Rows from a 3D scene dataset
----------
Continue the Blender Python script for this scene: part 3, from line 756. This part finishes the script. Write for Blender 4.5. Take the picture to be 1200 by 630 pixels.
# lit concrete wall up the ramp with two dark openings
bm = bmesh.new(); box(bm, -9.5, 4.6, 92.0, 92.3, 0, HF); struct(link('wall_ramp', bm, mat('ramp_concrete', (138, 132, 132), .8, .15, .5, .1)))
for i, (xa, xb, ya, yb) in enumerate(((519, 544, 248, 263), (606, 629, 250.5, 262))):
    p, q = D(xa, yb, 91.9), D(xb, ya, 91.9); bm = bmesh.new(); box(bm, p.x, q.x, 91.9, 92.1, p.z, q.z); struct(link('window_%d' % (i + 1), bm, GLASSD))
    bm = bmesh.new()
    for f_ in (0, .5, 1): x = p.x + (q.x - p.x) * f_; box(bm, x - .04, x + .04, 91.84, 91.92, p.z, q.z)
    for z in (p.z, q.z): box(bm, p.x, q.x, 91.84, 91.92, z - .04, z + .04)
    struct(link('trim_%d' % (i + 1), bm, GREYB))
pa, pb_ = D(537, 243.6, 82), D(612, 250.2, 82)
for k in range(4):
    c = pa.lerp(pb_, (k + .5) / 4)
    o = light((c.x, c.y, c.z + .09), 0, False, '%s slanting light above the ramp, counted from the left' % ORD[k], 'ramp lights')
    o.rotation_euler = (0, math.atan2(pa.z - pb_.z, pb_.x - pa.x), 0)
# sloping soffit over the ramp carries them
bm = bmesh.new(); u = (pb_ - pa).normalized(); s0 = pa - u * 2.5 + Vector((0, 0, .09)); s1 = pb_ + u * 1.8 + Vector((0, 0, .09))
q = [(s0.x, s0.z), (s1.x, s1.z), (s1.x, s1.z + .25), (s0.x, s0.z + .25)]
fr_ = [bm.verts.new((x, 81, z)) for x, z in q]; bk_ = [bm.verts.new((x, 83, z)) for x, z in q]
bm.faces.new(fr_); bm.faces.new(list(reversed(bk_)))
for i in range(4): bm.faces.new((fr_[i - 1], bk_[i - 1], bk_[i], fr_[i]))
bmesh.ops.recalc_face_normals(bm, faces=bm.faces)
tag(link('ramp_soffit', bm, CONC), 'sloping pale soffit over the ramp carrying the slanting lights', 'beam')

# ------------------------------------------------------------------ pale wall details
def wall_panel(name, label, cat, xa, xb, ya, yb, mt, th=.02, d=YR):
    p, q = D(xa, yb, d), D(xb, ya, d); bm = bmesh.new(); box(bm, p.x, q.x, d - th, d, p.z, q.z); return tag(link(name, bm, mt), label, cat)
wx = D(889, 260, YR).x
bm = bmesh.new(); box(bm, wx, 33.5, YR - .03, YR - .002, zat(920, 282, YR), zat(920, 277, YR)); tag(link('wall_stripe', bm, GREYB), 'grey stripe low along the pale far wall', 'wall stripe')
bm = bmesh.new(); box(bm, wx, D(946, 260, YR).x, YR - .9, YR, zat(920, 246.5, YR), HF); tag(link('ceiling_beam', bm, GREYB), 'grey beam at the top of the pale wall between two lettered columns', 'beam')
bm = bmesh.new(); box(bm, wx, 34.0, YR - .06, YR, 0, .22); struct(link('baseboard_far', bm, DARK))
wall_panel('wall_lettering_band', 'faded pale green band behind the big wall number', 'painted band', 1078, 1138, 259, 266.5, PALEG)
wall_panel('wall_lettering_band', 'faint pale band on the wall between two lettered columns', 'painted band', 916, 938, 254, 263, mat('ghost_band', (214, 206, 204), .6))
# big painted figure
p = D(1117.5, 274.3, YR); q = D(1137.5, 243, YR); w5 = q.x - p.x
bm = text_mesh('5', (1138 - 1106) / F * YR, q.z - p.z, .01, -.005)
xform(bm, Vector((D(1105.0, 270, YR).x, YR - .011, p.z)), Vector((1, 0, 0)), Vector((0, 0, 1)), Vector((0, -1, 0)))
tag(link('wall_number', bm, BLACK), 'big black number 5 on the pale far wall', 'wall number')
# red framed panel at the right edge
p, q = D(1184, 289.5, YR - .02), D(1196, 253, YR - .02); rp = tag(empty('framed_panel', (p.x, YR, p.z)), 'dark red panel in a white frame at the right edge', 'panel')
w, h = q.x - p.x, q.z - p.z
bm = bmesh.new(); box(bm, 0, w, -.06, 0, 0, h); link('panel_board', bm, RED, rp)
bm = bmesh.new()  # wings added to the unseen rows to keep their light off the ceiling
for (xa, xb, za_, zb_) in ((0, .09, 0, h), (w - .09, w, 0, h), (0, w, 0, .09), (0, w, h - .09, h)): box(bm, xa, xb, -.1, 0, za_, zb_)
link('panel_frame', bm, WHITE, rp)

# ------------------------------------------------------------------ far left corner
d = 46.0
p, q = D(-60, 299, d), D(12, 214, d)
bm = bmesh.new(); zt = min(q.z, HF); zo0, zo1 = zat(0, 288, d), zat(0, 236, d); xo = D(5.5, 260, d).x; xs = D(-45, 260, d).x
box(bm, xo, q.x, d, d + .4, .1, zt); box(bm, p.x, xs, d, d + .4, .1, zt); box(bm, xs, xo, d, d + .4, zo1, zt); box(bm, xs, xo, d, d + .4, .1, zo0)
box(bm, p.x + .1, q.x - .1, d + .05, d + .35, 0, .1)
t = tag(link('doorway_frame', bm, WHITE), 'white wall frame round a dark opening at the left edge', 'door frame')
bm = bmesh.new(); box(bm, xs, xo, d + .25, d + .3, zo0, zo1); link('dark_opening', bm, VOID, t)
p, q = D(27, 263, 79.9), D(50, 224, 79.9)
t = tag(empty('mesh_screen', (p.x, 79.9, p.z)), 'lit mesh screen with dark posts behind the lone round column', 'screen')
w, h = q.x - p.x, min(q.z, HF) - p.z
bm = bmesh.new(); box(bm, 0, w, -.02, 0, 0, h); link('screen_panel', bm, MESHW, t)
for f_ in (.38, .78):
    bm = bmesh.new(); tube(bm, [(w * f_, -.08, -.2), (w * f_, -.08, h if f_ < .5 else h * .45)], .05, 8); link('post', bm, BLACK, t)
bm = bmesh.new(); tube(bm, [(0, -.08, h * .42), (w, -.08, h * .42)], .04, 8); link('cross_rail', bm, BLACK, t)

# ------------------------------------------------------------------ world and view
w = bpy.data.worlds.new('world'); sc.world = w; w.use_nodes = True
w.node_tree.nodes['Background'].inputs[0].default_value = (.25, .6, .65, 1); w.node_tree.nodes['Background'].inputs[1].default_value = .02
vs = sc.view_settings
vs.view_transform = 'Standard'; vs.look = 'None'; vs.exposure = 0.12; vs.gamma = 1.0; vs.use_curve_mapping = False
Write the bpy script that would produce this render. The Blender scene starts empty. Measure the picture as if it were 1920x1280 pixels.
----------
Set down the entries above again, word for word.

* _Solution to this exercise_:
Continue the Blender Python script for this scene: part 3, from line 756. This part finishes the script. Write for Blender 4.5. Take the picture to be 1200 by 630 pixels.
# lit concrete wall up the ramp with two dark openings
bm = bmesh.new(); box(bm, -9.5, 4.6, 92.0, 92.3, 0, HF); struct(link('wall_ramp', bm, mat('ramp_concrete', (138, 132, 132), .8, .15, .5, .1)))
for i, (xa, xb, ya, yb) in enumerate(((519, 544, 248, 263), (606, 629, 250.5, 262))):
    p, q = D(xa, yb, 91.9), D(xb, ya, 91.9); bm = bmesh.new(); box(bm, p.x, q.x, 91.9, 92.1, p.z, q.z); struct(link('window_%d' % (i + 1), bm, GLASSD))
    bm = bmesh.new()
    for f_ in (0, .5, 1): x = p.x + (q.x - p.x) * f_; box(bm, x - .04, x + .04, 91.84, 91.92, p.z, q.z)
    for z in (p.z, q.z): box(bm, p.x, q.x, 91.84, 91.92, z - .04, z + .04)
    struct(link('trim_%d' % (i + 1), bm, GREYB))
pa, pb_ = D(537, 243.6, 82), D(612, 250.2, 82)
for k in range(4):
    c = pa.lerp(pb_, (k + .5) / 4)
    o = light((c.x, c.y, c.z + .09), 0, False, '%s slanting light above the ramp, counted from the left' % ORD[k], 'ramp lights')
    o.rotation_euler = (0, math.atan2(pa.z - pb_.z, pb_.x - pa.x), 0)
# sloping soffit over the ramp carries them
bm = bmesh.new(); u = (pb_ - pa).normalized(); s0 = pa - u * 2.5 + Vector((0, 0, .09)); s1 = pb_ + u * 1.8 + Vector((0, 0, .09))
q = [(s0.x, s0.z), (s1.x, s1.z), (s1.x, s1.z + .25), (s0.x, s0.z + .25)]
fr_ = [bm.verts.new((x, 81, z)) for x, z in q]; bk_ = [bm.verts.new((x, 83, z)) for x, z in q]
bm.faces.new(fr_); bm.faces.new(list(reversed(bk_)))
for i in range(4): bm.faces.new((fr_[i - 1], bk_[i - 1], bk_[i], fr_[i]))
bmesh.ops.recalc_face_normals(bm, faces=bm.faces)
tag(link('ramp_soffit', bm, CONC), 'sloping pale soffit over the ramp carrying the slanting lights', 'beam')

# ------------------------------------------------------------------ pale wall details
def wall_panel(name, label, cat, xa, xb, ya, yb, mt, th=.02, d=YR):
    p, q = D(xa, yb, d), D(xb, ya, d); bm = bmesh.new(); box(bm, p.x, q.x, d - th, d, p.z, q.z); return tag(link(name, bm, mt), label, cat)
wx = D(889, 260, YR).x
bm = bmesh.new(); box(bm, wx, 33.5, YR - .03, YR - .002, zat(920, 282, YR), zat(920, 277, YR)); tag(link('wall_stripe', bm, GREYB), 'grey stripe low along the pale far wall', 'wall stripe')
bm = bmesh.new(); box(bm, wx, D(946, 260, YR).x, YR - .9, YR, zat(920, 246.5, YR), HF); tag(link('ceiling_beam', bm, GREYB), 'grey beam at the top of the pale wall between two lettered columns', 'beam')
bm = bmesh.new(); box(bm, wx, 34.0, YR - .06, YR, 0, .22); struct(link('baseboard_far', bm, DARK))
wall_panel('wall_lettering_band', 'faded pale green band behind the big wall number', 'painted band', 1078, 1138, 259, 266.5, PALEG)
wall_panel('wall_lettering_band', 'faint pale band on the wall between two lettered columns', 'painted band', 916, 938, 254, 263, mat('ghost_band', (214, 206, 204), .6))
# big painted figure
p = D(1117.5, 274.3, YR); q = D(1137.5, 243, YR); w5 = q.x - p.x
bm = text_mesh('5', (1138 - 1106) / F * YR, q.z - p.z, .01, -.005)
xform(bm, Vector((D(1105.0, 270, YR).x, YR - .011, p.z)), Vector((1, 0, 0)), Vector((0, 0, 1)), Vector((0, -1, 0)))
tag(link('wall_number', bm, BLACK), 'big black number 5 on the pale far wall', 'wall number')
# red framed panel at the right edge
p, q = D(1184, 289.5, YR - .02), D(1196, 253, YR - .02); rp = tag(empty('framed_panel', (p.x, YR, p.z)), 'dark red panel in a white frame at the right edge', 'panel')
w, h = q.x - p.x, q.z - p.z
bm = bmesh.new(); box(bm, 0, w, -.06, 0, 0, h); link('panel_board', bm, RED, rp)
bm = bmesh.new()  # wings added to the unseen rows to keep their light off the ceiling
for (xa, xb, za_, zb_) in ((0, .09, 0, h), (w - .09, w, 0, h), (0, w, 0, .09), (0, w, h - .09, h)): box(bm, xa, xb, -.1, 0, za_, zb_)
link('panel_frame', bm, WHITE, rp)

# ------------------------------------------------------------------ far left corner
d = 46.0
p, q = D(-60, 299, d), D(12, 214, d)
bm = bmesh.new(); zt = min(q.z, HF); zo0, zo1 = zat(0, 288, d), zat(0, 236, d); xo = D(5.5, 260, d).x; xs = D(-45, 260, d).x
box(bm, xo, q.x, d, d + .4, .1, zt); box(bm, p.x, xs, d, d + .4, .1, zt); box(bm, xs, xo, d, d + .4, zo1, zt); box(bm, xs, xo, d, d + .4, .1, zo0)
box(bm, p.x + .1, q.x - .1, d + .05, d + .35, 0, .1)
t = tag(link('doorway_frame', bm, WHITE), 'white wall frame round a dark opening at the left edge', 'door frame')
bm = bmesh.new(); box(bm, xs, xo, d + .25, d + .3, zo0, zo1); link('dark_opening', bm, VOID, t)
p, q = D(27, 263, 79.9), D(50, 224, 79.9)
t = tag(empty('mesh_screen', (p.x, 79.9, p.z)), 'lit mesh screen with dark posts behind the lone round column', 'screen')
w, h = q.x - p.x, min(q.z, HF) - p.z
bm = bmesh.new(); box(bm, 0, w, -.02, 0, 0, h); link('screen_panel', bm, MESHW, t)
for f_ in (.38, .78):
    bm = bmesh.new(); tube(bm, [(w * f_, -.08, -.2), (w * f_, -.08, h if f_ < .5 else h * .45)], .05, 8); link('post', bm, BLACK, t)
bm = bmesh.new(); tube(bm, [(0, -.08, h * .42), (w, -.08, h * .42)], .04, 8); link('cross_rail', bm, BLACK, t)

# ------------------------------------------------------------------ world and view
w = bpy.data.worlds.new('world'); sc.world = w; w.use_nodes = True
w.node_tree.nodes['Background'].inputs[0].default_value = (.25, .6, .65, 1); w.node_tree.nodes['Background'].inputs[1].default_value = .02
vs = sc.view_settings
vs.view_transform = 'Standard'; vs.look = 'None'; vs.exposure = 0.12; vs.gamma = 1.0; vs.use_curve_mapping = False
Write the bpy script that would produce this render. The Blender scene starts empty. Measure the picture as if it were 1920x1280 pixels.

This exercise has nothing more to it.